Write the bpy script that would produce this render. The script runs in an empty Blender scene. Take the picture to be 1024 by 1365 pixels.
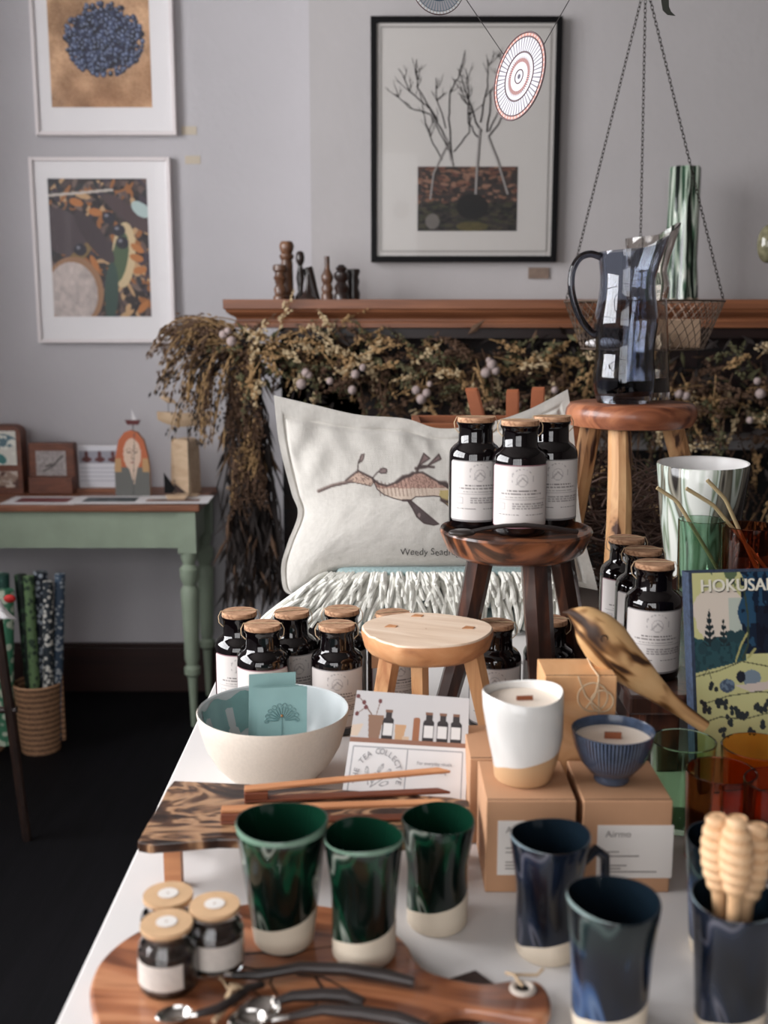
import bpy, math, random
import numpy as np
from mathutils import Vector, Matrix, noise as mnoise
rnd = random.Random(7)
PI = math.pi
sc = bpy.context.scene
COL = sc.collection
# ------------------------------------------------------------------ camera model
F, CX, CY, TILT, HC = 1450.0, 512.0, 682.5, math.radians(10.05), 1.315
ct, st = math.cos(TILT), math.sin(TILT)
def ray(px, py):
    u = (px - CX) / F; v = (CY - py) / F
    return Vector((u, ct + v * st, -st + v * ct))
def PY(px, py, Y):
    d = ray(px, py); s = Y / d.y
    return Vector((d.x * s, Y, HC + d.z * s))
def PZ(px, py, z):
    d = ray(px, py); s = (z - HC) / d.z
    return Vector((d.x * s, d.y * s, z))
def mpp(p):                                   # metres per photo pixel at a point
    return (p.y * ct + (HC - p.z) * st) / F
# ------------------------------------------------------------------ helpers
def lin(c):
    c = c / 255.0
    return c / 12.92 if c <= 0.04045 else ((c + 0.055) / 1.055) ** 2.4
def rgb(r, g, b): return (lin(r), lin(g), lin(b), 1.0)
def tag(o, label, cat, group=None, kind=None):
    if label: o['label'] = label
    if cat: o['category'] = cat
    if group: o['group'] = group
    if kind: o['kind'] = kind
    return o
def thing(name, label, cat, loc=(0, 0, 0), rz=0.0, group=None):
    o = bpy.data.objects.new(name, None); COL.objects.link(o)
    o.empty_display_size = 0.02
    o.location = loc; o.rotation_euler = (0, 0, rz)
    return tag(o, label, cat, group)
def dup(root, loc, rz=0.0, label=None, group=None, scale=None):
    r = root.copy(); COL.objects.link(r); r.location = loc; r.rotation_euler = (0, 0, rz)
    if scale: r.scale = (scale[0], scale[0], scale[1]) if isinstance(scale, tuple) else (scale,) * 3
    if label: r['label'] = label
    if group: r['group'] = group
    for ch in list(root.children):
        c = ch.copy(); COL.objects.link(c); c.parent = r
        for g in list(ch.children):
            d = g.copy(); COL.objects.link(d); d.parent = c
    return r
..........
▸ Short problem
Write the lines above out again exactly, without any of their pictures.

▸ Expected output
Write the bpy script that would produce this render. The script runs in an empty Blender scene. Take the picture to be 1024 by 1365 pixels.
import bpy, math, random
import numpy as np
from mathutils import Vector, Matrix, noise as mnoise
rnd = random.Random(7)
PI = math.pi
sc = bpy.context.scene
COL = sc.collection
# ------------------------------------------------------------------ camera model
F, CX, CY, TILT, HC = 1450.0, 512.0, 682.5, math.radians(10.05), 1.315
ct, st = math.cos(TILT), math.sin(TILT)
def ray(px, py):
    u = (px - CX) / F; v = (CY - py) / F
    return Vector((u, ct + v * st, -st + v * ct))
def PY(px, py, Y):
    d = ray(px, py); s = Y / d.y
    return Vector((d.x * s, Y, HC + d.z * s))
def PZ(px, py, z):
    d = ray(px, py); s = (z - HC) / d.z
    return Vector((d.x * s, d.y * s, z))
def mpp(p):                                   # metres per photo pixel at a point
    return (p.y * ct + (HC - p.z) * st) / F
# ------------------------------------------------------------------ helpers
def lin(c):
    c = c / 255.0
    return c / 12.92 if c <= 0.04045 else ((c + 0.055) / 1.055) ** 2.4
def rgb(r, g, b): return (lin(r), lin(g), lin(b), 1.0)
def tag(o, label, cat, group=None, kind=None):
    if label: o['label'] = label
    if cat: o['category'] = cat
    if group: o['group'] = group
    if kind: o['kind'] = kind
    return o
def thing(name, label, cat, loc=(0, 0, 0), rz=0.0, group=None):
    o = bpy.data.objects.new(name, None); COL.objects.link(o)
    o.empty_display_size = 0.02
    o.location = loc; o.rotation_euler = (0, 0, rz)
    return tag(o, label, cat, group)
def dup(root, loc, rz=0.0, label=None, group=None, scale=None):
    r = root.copy(); COL.objects.link(r); r.location = loc; r.rotation_euler = (0, 0, rz)
    if scale: r.scale = (scale[0], scale[0], scale[1]) if isinstance(scale, tuple) else (scale,) * 3
    if label: r['label'] = label
    if group: r['group'] = group
    for ch in list(root.children):
        c = ch.copy(); COL.objects.link(c); c.parent = r
        for g in list(ch.children):
            d = g.copy(); COL.objects.link(d); d.parent = c
    return r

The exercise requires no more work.